Kittel Chapter 7: Empty Lattice Approximation

[ehrenfest]

[SOLVED] kittel chapter 7

Homework Statement

This question refers to Kittel's solid-state physics book. I have edition 8.

In this chapter, there is a section called the "Empty Lattice Approximation". Can someone explain what the title of that chapter means i.e. in what sense is that lattice empty, where is that used, why is that approximation necessary?

Homework Equations

The Attempt at a Solution

 

[olgranpappy]

I don't have Kittel in front of me, but I think he just means to treat empty space as a periodic potential (which it is...) with whatever period you want (say, 'a'). One can break up the free particle energy spectrum and shift it along reciprocal "lattice" vectors ((2 Pi)/a, or whatever) and get something that looks like a band structure for the free particle.

 

[ehrenfest]

What is the difference between the empty lattice approximation and the free electron fermi gas?

 

[ehrenfest]

anyone?

 

[ehrenfest]

Help!

 

[olgranpappy]

What is the difference between the empty lattice approximation and the free electron fermi gas?

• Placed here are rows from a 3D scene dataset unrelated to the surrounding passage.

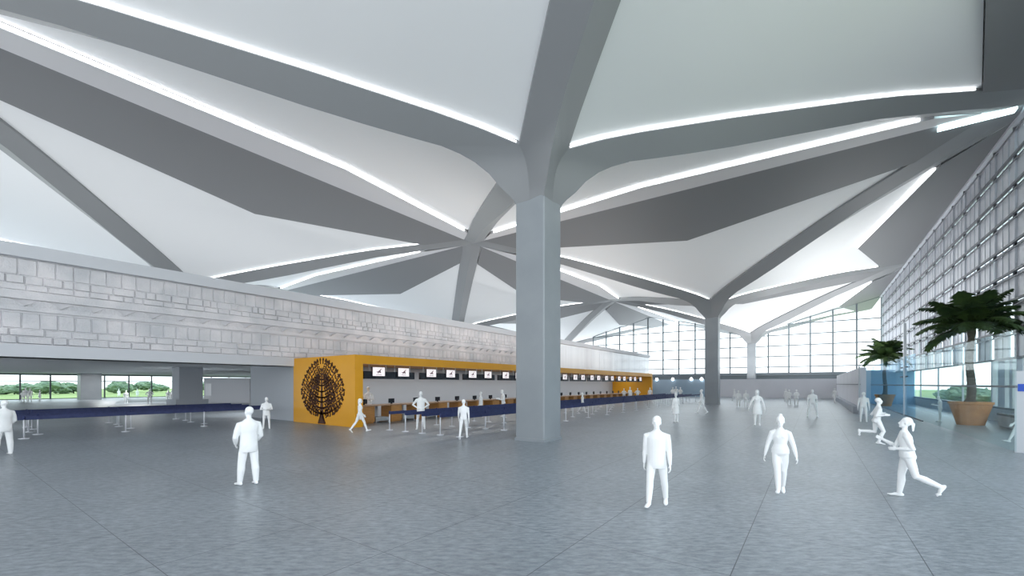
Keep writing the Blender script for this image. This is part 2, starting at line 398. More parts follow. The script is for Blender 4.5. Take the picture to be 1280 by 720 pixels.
course(6.81, 7.50, .52, .54, .025, .04); course(6.46, 6.81, .3, .8, .02, .10); course(6.19, 6.46, .3, .9, .02, .09)
course(4.63, 5.29, .50, .53, .025, .045); course(4.32, 4.63, .4, 1.1, .02, .08); course(4.0, 4.32, .4, 1.1, .03, .09)
mb.box(XW-.02, XW+.13, Y0, YS, 5.84, 6.17); mb.box(XW-.02, XW+.10, Y0, YS, 5.36, 5.55)
y = Y0
while y < YS - 1.04:   # scalloped moulding
    N = 8; vs = []
    for k in range(N+1):
        t = k/N; yy = y + 1.04*t; zz = 5.55 + .25*math.sin(PI*t)
        vs += [(XW-.02, yy, 5.52), (XW+.09, yy, 5.52), (XW+.16, yy, zz), (XW-.02, yy, zz+.02)]
    mb.add(vs, [(4*k+j, 4*k+4+j, 4*k+4+(j+1) % 4, 4*k+(j+1) % 4) for k in range(N) for j in range(4)]); y += 1.04
struct(mb.build('wall_left_stone', M_STONE), 'carved stone facing')
mb = MB(); y = YS; k = 0
while y < Y1 - .1:
    w = (3.0, 1.6, 4.4, 1.2, 2.2)[k % 5]; y2 = min(Y1, y+w); mb.box(XW-.02, XW+.05, y+.01, y2-.01, 4.0, 7.50); y = y2; k += 1
struct(mb.build('wall_left_panels', M_GLOSSW), 'glossy white panels')
mb = MB(); mb.box(XW-1.5, XW+.30, Y0, Y1, 7.52, 8.05); struct(mb.build('trim_1', M_TRIMW))
mb = MB(); mb.box(XW-1.5, XW+.06, Y0, 13.7, 3.46, 3.98); mb.box(XW-1.5, XW-.03, 13.7, Y1, 3.46, 3.98); struct(mb.build('trim_2', M_TRIMW))
# low ceiling over the hall beyond the stone wall
mb = MB(); mb.box(-97, XW-1.5, -30, Y1, 3.95, 4.3); struct(mb.build('ceiling_low', M_LOWC))
# grey return wall beside the yellow box
mb = MB(); mb.box(-32.7, -26.55, 13.85, 14.3, 0, 3.95); struct(mb.build('wall_side', M_GREYW))
# ------------------------------------------------------------------ left windows
WX = -97.0
mb = MB(); ys = [9.1 + 3.1*k for k in range(-14, 16)]
for yy in ys: mb.box(WX-.1, WX+.1, yy-.09, yy+.09, 0, 3.95)
mb.box(WX-.12, WX+.12, ys[0], ys[-1], 3.70, 3.95); mb.box(WX-.08, WX+.08, ys[0], ys[-1], 2.75, 2.87); mb.box(WX-.12, WX+.12, ys[0], ys[-1], 0, .1)
w = struct(mb.build('window_1', M_FRAMED))
mb = MB(); mb.box(WX-.01, WX+.01, ys[0], ys[-1], .1, 3.75); o = mb.build('pane', M_GLASS, w)
mb = MB()
for cyy in (15.3,): mb.box(-89.5-1.15, -89.5+1.15, cyy-1.15, cyy+1.15, 0, 3.95)
tag(mb.build('square_pillar', M_SHAFT), 'grey square pillar by the left windows, left of the wider one', 'pillar', kind='thing')
mb = MB(); mb.box(-49.5-.95, -49.5+.95, 15.3-.95, 15.3+.95, 0, 3.95); mb.box(-49.5-1.3, -49.5+1.3, 14.0, 16.6, 0, .9)
tag(mb.build('pillar_casing', M_GREYW), 'wider grey pillar with stepped plinth beside the white kiosk', 'pillar', kind='thing')
# white kiosk
p, t = ground(283, 503.5)
k = empty('service_kiosk', (p.x, p.y, 0), YAW); tag(k, 'plain pale box kiosk in the left hall beyond the belts', 'kiosk')
mb = MB(); mb.box(-2.8, 2.9, 0, 3, 0, 3.0); mb.build('body', M_TRIMW, k)
mb = MB(); mb.box(-2.9, 3.0, -.1, 3.1, 3.0, 3.12); mb.build('roof', M_WALLF, k)
mb = MB(); mb.box(-2.6, -1.9, -.04, 0, .9, 2.4); mb.build('window', M_GLOSSW, k)
# ------------------------------------------------------------------ yellow check-in box
XF, XB, YA, YB, ZT = -20.1, -26.5, 13.7, 65.0, 3.94
cb = empty('check_in_box', (XF, YA, 0)); tag(cb, 'long yellow check-in enclosure with tree emblem on its end wall', 'check-in enclosure')
def cbx(name, m, *bs, parent=cb):
    mb = MB()
    for b in bs: mb.box(b[0]-XF, b[1]-XF, b[2]-YA, b[3]-YA, b[4], b[5])
    return mb.build(name, m, parent)
cbx('end_wall', M_YEL, (XB, XF, YA, YA+.5, 0, ZT))
cbx('end_wall', M_YEL, (XB, XF, YB, YB+.5, 0, ZT))
cbx('fascia', M_YEL, (XF-.5, XF, YA+.5, YB, 3.46, ZT))
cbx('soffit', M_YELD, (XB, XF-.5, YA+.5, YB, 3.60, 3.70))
cbx('back_panel', M_GREYW, (XB, XB+.15, YA+.5, YB, 0, 3.6))
# tree emblem, raised relief on the near end wall
def emblem():
    mb = MB(); X0 = -23.3 - XF; yf = -0.0; th = .03; R = random.Random(11)
    def ribbon(pts, ws):
        L = len(pts); vs = []
        for i, (x, z) in enumerate(pts):
            a = pts[max(0, i-1)]; b = pts[min(L-1, i+1)]; dx, dz = b[0]-a[0], b[1]-a[1]; l = math.hypot(dx, dz) or 1
            nx, nz = -dz/l, dx/l; w = ws[i]/2
            for s_ in (1, -1): vs += [(X0+x+nx*w*s_, yf-th, z+nz*w*s_), (X0+x+nx*w*s_, yf, z+nz*w*s_)]
        fs = []
        for i in range(L-1):
            b = 4*i; fs += [(b, b+2, b+6, b+4), (b, b+4, b+5, b+1), (b+2, b+3, b+7, b+6)]
        mb.add(vs, fs)
    def leaf(x, z, s_, ang):
        pts = []; 
        for k in range(8):
            t = 2*PI*k/8; r = s_*(1.0 if k else 1.55); pts.append((x + r*math.cos(t+ang), z + r*math.sin(t+ang)))
        vs = [(X0+a, yf-th, b) for a, b in pts] + [(X0+a, yf, b) for a, b in pts]
        mb.add(vs, [tuple(reversed(range(8)))] + [(i, (i+1) % 8, 8+(i+1) % 8, 8+i) for i in range(8)])
    def inside(x, z):
        zc = 2.0; a = 2.25*(1.0 if z > zc else 1.0); b = 1.78 if z > zc else 1.65
        wx = a*(1 - .18*max(0, (z-zc)/b))
        return (x/wx)**2 + ((z-zc)/b)**2 < 1
    zt = [(0, .05), (0, .5), (0, 1.2), (0, 1.9), (0, 2.6), (0, 3.3)]
    ribbon(zt, [.62, .34, .24, .15, .09, .04]); ribbon([(-.36,.05),(-.2,.3),(0,.8)], [.1,.12,.1]); ribbon([(.36,.05),(.2,.3),(0,.8)], [.1,.12,.1])
    def curl(x, z, ang, turn, ln, w, n=12):
        pts = [(x, z)]; ws = [w]
        for i in range(n):
            ang += turn*(0.35+1.5*i/n)/n; x += math.cos(ang)*ln/n; z += math.sin(ang)*ln/n; pts.append((x, z)); ws.append(w*(1-.7*i/n))
        ribbon(pts, ws); return pts, ang
    def edge_r(ang):      # crown outline, an egg around (0, 2)
        x, z = math.cos(ang), math.sin(ang); return 1/math.sqrt((x/(2.2*(1-.14*max(0, z))))**2 + (z/(1.78 if z > 0 else 1.62))**2)
    for z0, rows in ((.62, ((-.62,.9),(-.42,.6),(-.42,.95))), (.95, ((-.2,.95),(-.3,.62))), (1.3, ((.0,.97),(-.1,.55))), (1.55, ((.16,.72),(.22,.98))), (1.9, ((.42,.95),(.38,.6))),
                     (2.25, ((.68,.96),(.60,.55))), (2.6, ((.95,.95),(.9,.5))), (2.9, ((1.22,.95),))):
        for an_, fr_ in rows:
            for sg in (1, -1):
                rr = edge_r(an_)*fr_; tx, tz = sg*rr*math.cos(an_), 2 + rr*math.sin(an_)
                pts = []; cx_, cz_ = tx*.55, z0 + (tz-z0)*.12 - .04
                for i in range(15):
                    t = i/14; pts.append(((1-t)**2*0 + 2*t*(1-t)*cx_ + t*t*tx, (1-t)**2*z0 + 2*t*(1-t)*cz_ + t*t*tz))
                ribbon(pts, [.085*(1-.6*i/14) for i in range(15)]); leaf(tx, tz, .07, math.atan2(tz-cz_, tx-cx_))
                for i in range(4, 15, 2):
                    a_ = math.atan2(pts[i][1]-pts[i-1][1], pts[i][0]-pts[i-1][0])
                    for dr in (1, -1):
                        q, an2 = curl(pts[i][0], pts[i][1], a_+dr*.9, dr*1.6, R.uniform(.17, .25), .03, 5)
                        if inside(*q[-1]): leaf(q[-1][0], q[-1][1], R.uniform(.038, .055), an2)
    for i in range(38):     # outer leaves pointing outwards
        t = 2*PI*(i+.5)/38 + PI/2
        x = 2.2*math.cos(t); z = 2.02 + (1.75 if math.sin(t) > 0 else 1.6)*math.sin(t); x *= (1 - .16*max(0, (z-2)/1.75))
        if z < .62 and abs(x) < .95: continue
        ribbon([(x*.86, 2+(z-2)*.86), (x, z)], [.05, .04]); leaf(x, z, .075, math.atan2(z-2, x))
    return mb.build('tree_emblem', M_EMB, cb)
tag(emblem(), 'dark brown spreading tree relief')
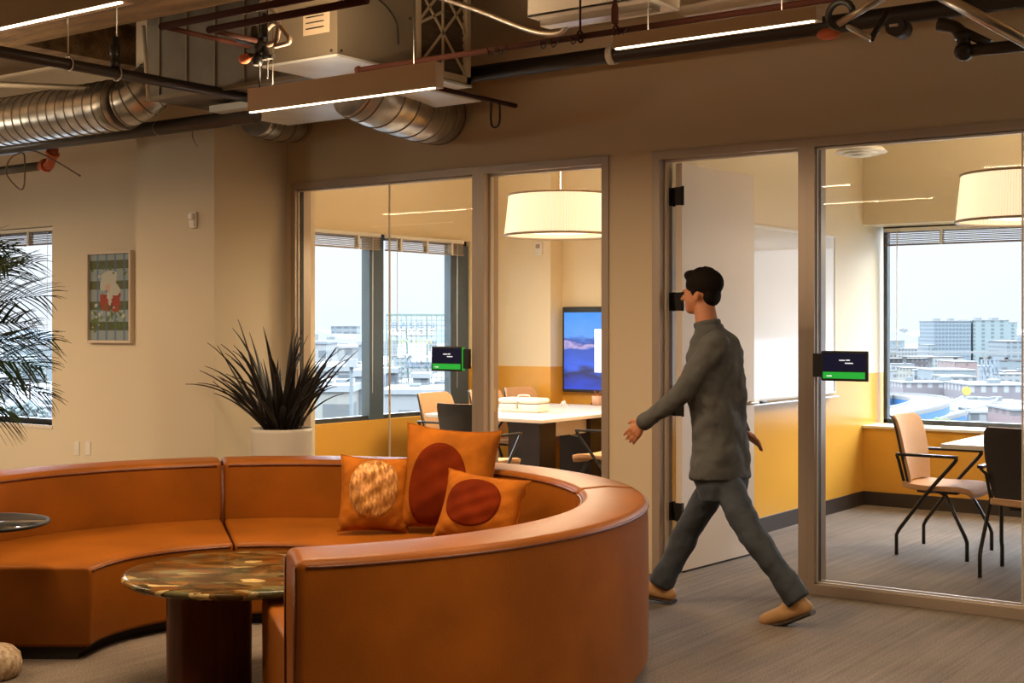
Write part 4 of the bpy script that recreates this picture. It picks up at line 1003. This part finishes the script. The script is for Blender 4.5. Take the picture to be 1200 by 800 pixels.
# ================================================================ PERSON
cloth = bpy.data.textures.new('cloth folds', 'CLOUDS'); cloth.noise_scale = .11; cloth.noise_depth = 2
def join_remesh(name, m, mt, vox, parent=None, smooth=6, fold=0):
    o = m.build(name, mt, parent); r = o.modifiers.new('rm', 'REMESH'); r.mode = 'VOXEL'; r.voxel_size = vox; r.use_smooth_shade = True
    s = o.modifiers.new('sm', 'SMOOTH'); s.iterations = smooth; s.factor = .5
    if fold: d = o.modifiers.new('folds', 'DISPLACE'); d.texture = cloth; d.strength = fold; d.mid_level = .45; d.texture_coords = 'LOCAL'
    return o
yN, yF = 6.20, 6.54
J = dict(head=onv(822, 345, 6.37), neck=onv(829, 377, 6.37), chest=onv(838, 425, 6.37), waist=onv(842, 490, 6.37), pelvis=onv(843, 540, 6.37),
         shL=onv(840, 401, 6.205), elL=onv(797, 462, 6.16), wrL=onv(756, 494, 6.14), haL=onv(739, 506, 6.13),
         shR=onv(838, 399, 6.535), elR=onv(851, 460, 6.60), wrR=onv(870, 505, 6.60),
         hiL=onv(850, 566, 6.31), knL=onv(883, 628, 6.27), anL=onv(934, 700, 6.27),
         hiR=onv(838, 566, 6.44), knR=onv(806, 622, 6.44), anR=onv(776, 683, 6.38))
anL, anR = J['anL'], J['anR']; hd = J['head']
F = Vector((-1, 0, 0)); Lf = Vector((0, -1, 0)); Z = Vector((0, 0, 1))
b = MB()
# head : cranium, face, jaw, nose, ears
def hp(f, l, z): return hd + F * f + Lf * l + Z * z
def eb(f, l, z, rf, rl, rz_, tilt=0, sub=3): b.ball(hp(f, l, z), (rf, rl, rz_), Matrix.Rotation(tilt, 4, 'Y'), sub)
eb(-.012, 0, .035, .095, .076, .088); eb(.025, 0, -.02, .070, .062, .085); eb(.056, 0, -.076, .036, .036, .028); eb(.04, 0, -.045, .050, .05, .045)
b.cone(hp(.088, 0, .012), hp(.112, 0, -.022), .009, .014, 8, 2); b.ball(hp(.088, 0, -.052), (.013, .022, .007)); b.ball(hp(.086, 0, -.064), (.012, .019, .007))
eb(.082, .03, .022, .014, .022, .007); eb(.082, -.03, .022, .014, .022, .007)
for s_ in (-1, 1): b.ball(hp(-.008, s_ * .076, -.012), (.018, .008, .032)); b.ball(hp(.078, s_ * .030, .004), (.010, .013, .009))
b.cone(hp(-.015, 0, -.05), J['neck'] + Z * -.03, .056, .062)
# trunk
def seg(mb, a, c, ra, rc, k=None): mb.cone(J[a] if isinstance(a, str) else a, J[c] if isinstance(c, str) else c, ra, rc)
def loft(mb, rows, n=28):
    rings = [[mb.bm.verts.new(Vector(c) + Vector((rf * math.cos(2 * PI * j / n) * (1 + .08 * abs(math.sin(4 * PI * j / n))), rl * math.sin(2 * PI * j / n) * (1 + .08 * abs(math.sin(4 * PI * j / n))), 0))) for j in range(n)] for c, rf, rl in rows]
    for a_, c_ in zip(rings, rings[1:]):
        for j in range(n): mb.bm.faces.new((a_[j], a_[(j + 1) % n], c_[(j + 1) % n], c_[j]))
    mb.bm.faces.new(rings[0][::-1]); mb.bm.faces.new(rings[-1])
def trunk(mb, g):
    V = 6.37
    loft(mb, [(onv(844, 560, V), .124 + g, .176 + g), (onv(845, 530, V), .118 + g, .162 + g), (onv(843, 500, V), .110 + g, .152 + g), (onv(840, 465, V), .110 + g, .158 + g), (onv(839, 435, V), .114 + g, .172 + g), (onv(839, 412, V), .104 + g, .180 + g), (onv(837, 398, V), .084 + g, .165 + g), (onv(834, 391, V), .064 + g, .120 + g), (onv(832, 386, V), .050 + g, .066 + g)] + ([(onv(830.5, 379, V), .052 + g, .056 + g)] if g > 0 else []))
trunk(b, -.010)
for s_ in 'LR':
    seg(b, 'sh' + s_, 'el' + s_, .052, .040); seg(b, 'el' + s_, 'wr' + s_, .040, .026)
    b.cone(J['hi' + s_] - Z * .03, J['kn' + s_], .060, .045); seg(b, 'kn' + s_, 'an' + s_, .045, .034)
def hand(mb, w, d, palm_n):
    """w wrist, d pointing direction, palm_n thumb side"""
    d = d.normalized(); th = (palm_n - d * palm_n.dot(d)).normalized(); nn = d.cross(th).normalized()
    for k_ in (-.5, .5): mb.cone(w - d * .01, w + d * .082 + th * .032 * k_ * 1.4, .019, .017, 10, 3)
    mb.cone(w, w + d * .08, .022, .019, 10, 3)
    for i, (o_, L_) in enumerate(((.033, .070), (.011, .078), (-.011, .072), (-.032, .056))):
        p0 = w + d * .085 + th * o_; p1 = p0 + (d + th * o_ * 2.5 + nn * .18).normalized() * L_ * .5; p2 = p1 + (d + th * o_ * 1.5 + nn * .55).normalized() * L_ * .5
        mb.cone(p0 - d * .02, p1, .0100, .0088, 8, 3); mb.cone(p1, p2, .0088, .0072, 8, 3)
    q0 = w + d * .025 + th * .026; q1 = q0 + (d * .7 + th * .75 + nn * .2).normalized() * .042; q2 = q1 + (d * 1.0 + th * .2 + nn * .25).normalized() * .034
    mb.cone(q0, q1, .013, .0105, 8, 3); mb.cone(q1, q2, .0105, .0082, 8, 3)
hand(b, J['wrL'], J['wrL'] - J['elL'] + Z * -.04, Z + F * .2)
hand(b, J['wrR'], J['wrR'] - J['elR'] + F * -.25, Z * .3 - F * .2 + Vector((0, -.5, 0)))
def foot(mb, an, toe_dir, heel_z, g=0, L_=.20):
    t_ = toe_dir.normalized(); hl_ = an - t_ * .045; hl_.z = heel_z
    mb.cone(an - Z * .02, hl_, .038 + g, .034 + g); mb.cone(hl_, hl_ + t_ * L_ * .62, .034 + g, .040 + g); mb.cone(hl_ + t_ * L_ * .55, hl_ + t_ * (L_ + .015), .041 + g, .030 + g); mb.cone(an, hl_ + t_ * L_ * .6, .036 + g, .032 + g)
tdL = (F * 1.0 - Z * .42 + Lf * .06); tdR = (F * 1.0 + Z * .12 + Lf * .05)
hzL = anL.z - .045; hzR = anR.z - .055
foot(b, anL, tdL, hzL, -.004); foot(b, anR, tdR, hzR, -.004)
person = join_remesh('person', b, 'skin', .0065, None, 4)
tag(person, 'person in charcoal shirt and dark jeans striding past the open door, one arm reaching ahead', 'person')
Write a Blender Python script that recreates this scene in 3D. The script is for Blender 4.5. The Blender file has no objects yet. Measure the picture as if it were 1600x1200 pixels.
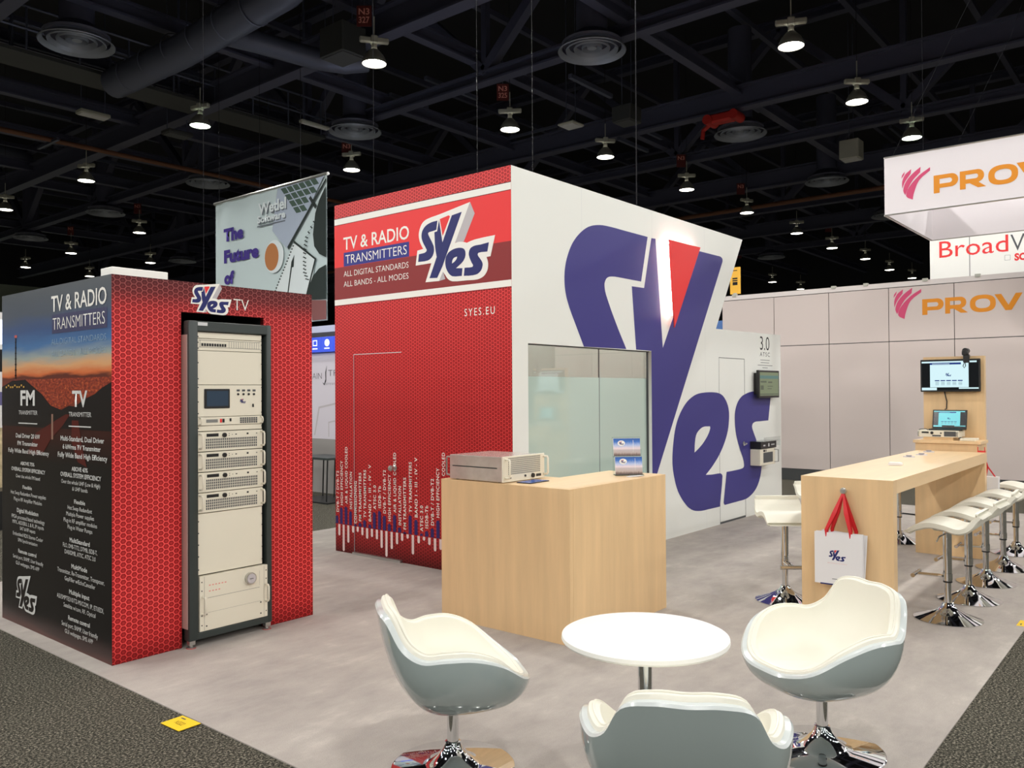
import bpy, bmesh, math, random
from mathutils import Vector, Matrix
R = math.radians
SC = bpy.context.scene
COL = SC.collection
random.seed(7)

# ---------------------------------------------------------------- camera
cam_d = bpy.data.cameras.new('camera'); cam = bpy.data.objects.new('camera', cam_d); COL.objects.link(cam)
YAW, PITCH, ROLL, FPX = 0.6919109, 0.0096569, -0.0063129, 1300.653
_f = Vector((math.cos(YAW)*math.cos(PITCH), math.sin(YAW)*math.cos(PITCH), math.sin(PITCH)))
_r = _f.cross(Vector((0, 0, 1))).normalized(); _u = _r.cross(_f)
_r2 = math.cos(ROLL)*_r + math.sin(ROLL)*_u; _u2 = -math.sin(ROLL)*_r + math.cos(ROLL)*_u
cam.matrix_world = Matrix(((_r2.x, _u2.x, -_f.x, 0), (_r2.y, _u2.y, -_f.y, 0), (_r2.z, _u2.z, -_f.z, 1.735), (0, 0, 0, 1)))
cam_d.sensor_fit = 'HORIZONTAL'; cam_d.sensor_width = 36.0; cam_d.lens = 36.0*FPX/1600
cam_d.clip_start = 0.05; cam_d.clip_end = 300
SC.camera = cam
# ---------------------------------------------------------------- world, exposure
w = bpy.data.worlds.new('hall_air'); SC.world = w; w.use_nodes = True
w.node_tree.nodes['Background'].inputs[0].default_value = (0.02, 0.02, 0.025, 1)
w.node_tree.nodes['Background'].inputs[1].default_value = 0.3
SC.view_settings.view_transform = 'Standard'; SC.view_settings.look = 'None'
SC.view_settings.gamma = 1; SC.view_settings.use_curve_mapping = False
SC.view_settings.exposure = 0.0
LAMP_WATT = 285.0
LAMP_COL = (1.0, 0.985, 0.96)

# ---------------------------------------------------------------- helpers
def lin(c):
    return tuple(((v/255)/12.92 if v/255 <= 0.04045 else ((v/255+0.055)/1.055)**2.4) for v in c)
def mat(name, rgb, rough=0.5, metal=0.0, spec=0.5, coat=0.0, emit=None, es=1.0):
    m = bpy.data.materials.new(name); m.use_nodes = True
    b = m.node_tree.nodes['Principled BSDF']; c = lin(rgb)
    b.inputs['Base Color'].default_value = (*c, 1); b.inputs['Roughness'].default_value = rough
    if 'print' in name and spec == 0.5: spec = 0.18
    b.inputs['Metallic'].default_value = metal; b.inputs['Specular IOR Level'].default_value = spec
    b.inputs['Coat Weight'].default_value = coat; b.inputs['Coat Roughness'].default_value = 0.05
    if emit:
        b.inputs['Emission Color'].default_value = (*lin(emit), 1); b.inputs['Emission Strength'].default_value = es
    return m
class NT:
    """small node-writing helper"""
    def __init__(s, m): s.t = m.node_tree; s.n = s.t.nodes; s.b = s.n['Principled BSDF']
    def new(s, t, **k):
        n = s.n.new(t)
        for a, v in k.items(): setattr(n, a, v)
        return n
    def set(s, sock, v):
        if hasattr(v, 'links') or hasattr(v, 'is_linked'): s.t.links.new(v, sock)
        else: sock.default_value = v
    def math(s, op, a, b=0.0, clamp=False):
        n = s.new('ShaderNodeMath', operation=op, use_clamp=clamp); s.set(n.inputs[0], a); s.set(n.inputs[1], b); return n.outputs[0]
    def vec(s, op, a, b=(0, 0, 0), c=(0, 0, 0)):
        n = s.new('ShaderNodeVectorMath', operation=op); s.set(n.inputs[0], a); s.set(n.inputs[1], b)
        if op in ('WRAP',): s.set(n.inputs[2], c)
        return n.outputs['Value'] if op in ('DOT_PRODUCT', 'LENGTH') else n.outputs[0]
    def ramp(s, f, stops, interp='LINEAR'):
        n = s.new('ShaderNodeValToRGB'); n.color_ramp.interpolation = interp; e = n.color_ramp.elements
        while len(e) < len(stops): e.new(0.5)
        for k, (p, c) in enumerate(stops):
            e[k].position = p; e[k].color = (*lin(c), 1)
        s.set(n.inputs[0], f); return n.outputs[0]
    def mix(s, f, a, b, blend='MIX'):
        n = s.new('ShaderNodeMix', data_type='RGBA', blend_type=blend)
        s.set(n.inputs[0], f); s.set(n.inputs[6], a); s.set(n.inputs[7], b); return n.outputs[2]
    def obj(s): return s.new('ShaderNodeTexCoord').outputs['Object']
    def noise(s, v, scale, detail=2.0, rough=0.5, out='Fac'):
        n = s.new('ShaderNodeTexNoise'); s.set(n.inputs['Vector'], v); n.inputs['Scale'].default_value = scale
        n.inputs['Detail'].default_value = detail; n.inputs['Roughness'].default_value = rough; return n.outputs[out]
    def base(s, c): s.t.links.new(c, s.b.inputs['Base Color'])
    def bump(s, h, strength, dist=0.01):
        n = s.new('ShaderNodeBump'); n.inputs['Strength'].default_value = strength; n.inputs['Distance'].default_value = dist
        s.set(n.inputs['Height'], h); s.t.links.new(n.outputs[0], s.b.inputs['Normal'])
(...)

in the empty lattice approximation you pretend there is still a lattice so you get bands--bands determined by shifting the free electron dispersion through a reciprocal lattice vector--and you fill up the bands till you get the number of electrons you want.

in the free electron gas there is no lattice and you just fill up the fermi sphere till you get the number of electrons you want.

 

[ehrenfest]

in the empty lattice approximation you pretend there is still a lattice so you get bands--bands determined by shifting the free electron dispersion through a reciprocal lattice vector--and you fill up the bands till you get the number of electrons you want.

in the free electron gas there is no lattice and you just fill up the fermi sphere till you get the number of electrons you want.

So the empty lattice approximation IS the reduced zone scheme, correct? I guess, I just don't see at all how that represents the band structure because then the dispersion relation is continuous at the BZ boundary in the empty lattice approximation That is, it just bounces back and forth between the boundaries. I thought that the point of an energy band was that it the dispersion relation WAS NOT CONTINUOUS. What I am saying is that there are no energy gaps in the empty lattice approximation and isn't that what we are interested in?

 

[olgranpappy]

I don't know what *we* are interested in. But, yes, in the empty lattice there are no gaps.